A longtime fan of comedians George Burns and Gracie Allen, 'Philo Vance' creator S. S. Van Dine wrote a tailor-made screenplay for the team, which emerged on-screen as 'The Gracie Allen Murder Case'. George Burns suggested his character be eliminated, leaving scatterbrained Gracie on her own to match wits with urbane private detective Philo Vance. The character Burns would have played was rewritten for Kent Taylor. Despite his on-screen absence, Burns was on set every day cheering on his wife.
As a tie-in with the film, in 1939 the Milton Bradley company released a board game called "The Gracie Allen Murder Case Game."
S.S. Van Dine wrote the Gracie Allen Murder Case in 1938 to introduce his real life friend, Gracie Allen, into a Philo Vance Murder Mystery. George Burns made a appearance in the novel as the head perfume-smeller at the In-O-Scent Perfume Corporation, but his character was not utilized in the film.

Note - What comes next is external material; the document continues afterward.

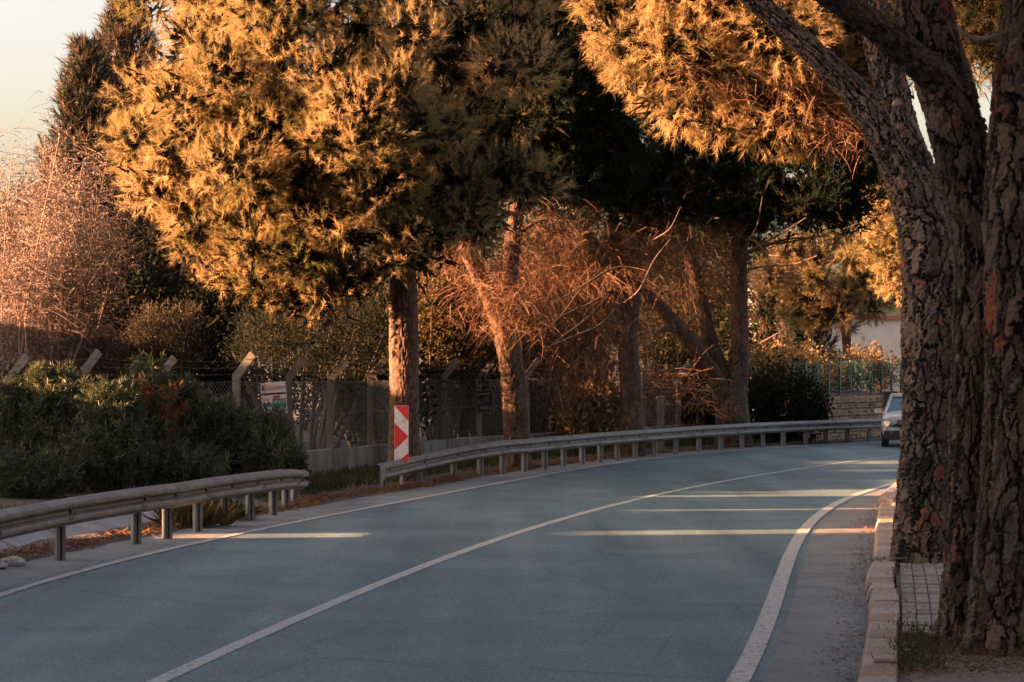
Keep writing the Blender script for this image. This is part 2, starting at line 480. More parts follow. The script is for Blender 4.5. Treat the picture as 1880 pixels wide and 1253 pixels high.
M['bushleaf'] = leaf_mat('bushleaf', [(0.010, 0.015, 0.009), (0.021, 0.025, 0.013), (0.043, 0.038, 0.020), (0.10, 0.072, 0.038)], 0.25)
M['yellowleaf'] = leaf_mat('yellowleaf', [(0.02, 0.022, 0.012), (0.05, 0.042, 0.02), (0.12, 0.088, 0.04), (0.22, 0.15, 0.075)], 0.35)
M['cypress'] = leaf_mat('cypress', [(0.014, 0.025, 0.019), (0.028, 0.036, 0.025), (0.070, 0.060, 0.042), (0.16, 0.115, 0.08)], 0.25)
M['twig'] = rough_mat('twig', [(0.16, 0.10, 0.07), (0.26, 0.165, 0.115), (0.34, 0.23, 0.165)], 4, 0.9)
M['bark'] = bark_mat('bark', [(0.022, 0.018, 0.015), (0.070, 0.053, 0.039), (0.165, 0.122, 0.088), (0.080, 0.062, 0.047), (0.21, 0.075, 0.040)], [0.05, 0.3, 0.55, 0.75, 0.95], (0.012, 0.010, 0.009))
M['bark_warm'] = bark_mat('bark_warm', [(0.036, 0.025, 0.018), (0.075, 0.048, 0.034), (0.120, 0.078, 0.053), (0.075, 0.052, 0.039), (0.13, 0.058, 0.034)], [0.0, 0.3, 0.55, 0.78, 1.0], (0.035, 0.024, 0.018))
M['branch'] = rough_mat('branch', [(0.03, 0.022, 0.017), (0.06, 0.042, 0.030), (0.10, 0.068, 0.048)], 8, 0.95, 0.7, 40)
M['red'] = plain('red', (0.62, 0.035, 0.025), 0.45)
M['white'] = rough_mat('white', [(0.42, 0.40, 0.35), (0.66, 0.64, 0.59), (0.74, 0.72, 0.67)], 5, 0.5, fine=(30, 0.08))
M['sign_metal'] = plain('sign_metal', (0.30, 0.30, 0.29), 0.5, 0.4)
M['rock'] = rough_mat('rock', [(0.30, 0.27, 0.23), (0.45, 0.41, 0.36), (0.56, 0.52, 0.46)], 6, 0.95, 0.8, 20, fine=(40, 0.2))
M['stone'] = rough_mat('stone', [(0.12, 0.062, 0.033), (0.20, 0.112, 0.060), (0.26, 0.155, 0.087), (0.31, 0.20, 0.12)], 7, 0.95, 0.6, 30, fine=(30, 0.2), tinted=0.7)
M['mortar'] = rough_mat('mortar', [(0.10, 0.08, 0.06), (0.15, 0.12, 0.09)], 6, 0.95)
M['green_paint'] = plain('green_paint', (0.012, 0.075, 0.050), 0.5)
M['plaster'] = rough_mat('plaster', [(0.42, 0.41, 0.37), (0.52, 0.51, 0.46)], 1.2, 0.9, fine=(20, 0.06))
M['dark_blocker'] = rough_mat('dark_blocker', [(0.035, 0.036, 0.036), (0.055, 0.052, 0.048)], 2.0, 0.9)  # kept dark so the added building bounces little sunlight
M['roof_tile'] = rough_mat('roof_tile', [(0.20, 0.09, 0.06), (0.30, 0.13, 0.08)], 3, 0.9)
M['dark_metal'] = plain('dark_metal', (0.035, 0.04, 0.042), 0.5, 0.3)
M['window_dark'] = plain('window_dark', (0.02, 0.025, 0.03), 0.1, 0.0)
M['paper'] = rough_mat('paper', [(0.58, 0.56, 0.50), (0.72, 0.70, 0.64)], 4, 0.6)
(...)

One of over 700 Paramount Productions, filmed between 1929 and 1949, which were sold to MCA/Universal in 1958 for television distribution, and have been owned and controlled by Universal ever since. Its initial television broadcast took place in Omaha Tuesday 6 January 1959 on KETV (Channel 7), followed by Denver 2 May 1959 on KBTV (Channel 9), but local sponsors showed little interest in Gracie without George, and so further telecasts were few and far between. A year and a half later, It surfaced in Toledo 1 June 1960 on WTOL (Channel 11), and in Detroit 17 October 1960 on WJBK (Channel 2).
The source novel featured the same title as the film. However, in 1950 a paperback edition was issued under the title "The Smell of Murder."